In Newfoundland and Labrador—where 90% of residents live along the coast—the impacts of eroding coastlines are already becoming a reality, as landslides and risks to property become commonplace. The erosion is having a particularly disquieting outcome for locals who sometimes find parts of human skeletons from waterfront cemeteries along the beach, the Star says.
As residents look for solutions, experts have segregated coastal protection measures into two categories of infrastructure: hard, engineered protection measures, and nature-based solutions that mimic natural systems to manage flood and erosion risk. Unlike hard infrastructure like sea walls, nature-based solutions use sediment or vegetation to stabilize coastlines, with benefits like improved biodiversity and carbon sequestration.
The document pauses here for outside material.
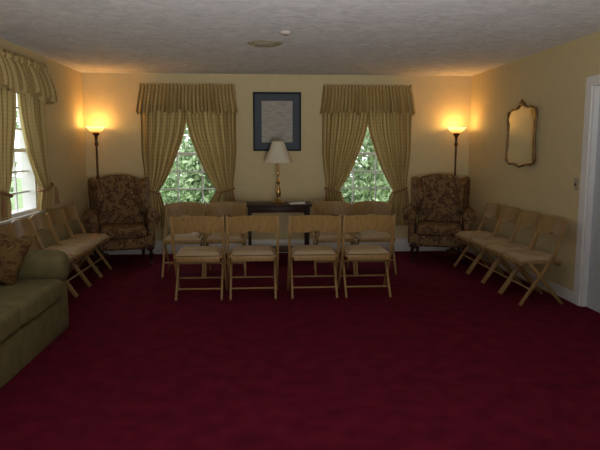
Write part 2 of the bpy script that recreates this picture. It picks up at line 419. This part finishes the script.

According to the Water Institute, “nature-based solutions, in particular, have a vital role to play in managing coastal flood and erosion risk in Canada.”
Canada boasts the longest coastline in the world and is undergoing climate warming at twice the global average rate, and coastal communities are among the top six areas of climate risk facing Canada. But the mounting concern for coastal communities like those in Newfoundland has not sped up development of the federal government’s coastal risk management framework, the Star writes.
“Perhaps the greatest challenge in Canada, and globally, in preparing for climate change and sea level rise along the coast, is a limited sense of urgency to act,” says the Water Institute. Although people were able to become complacent to a global sea level that remained constant for roughly 6,000 years, the onset of human-induced climate change is making rising sea levels an urgent issue.
“Decision-makers in Canada must realize, sooner rather than later, that the sea level of the past will not be the sea level of the future, and prepare coastal communities accordingly.”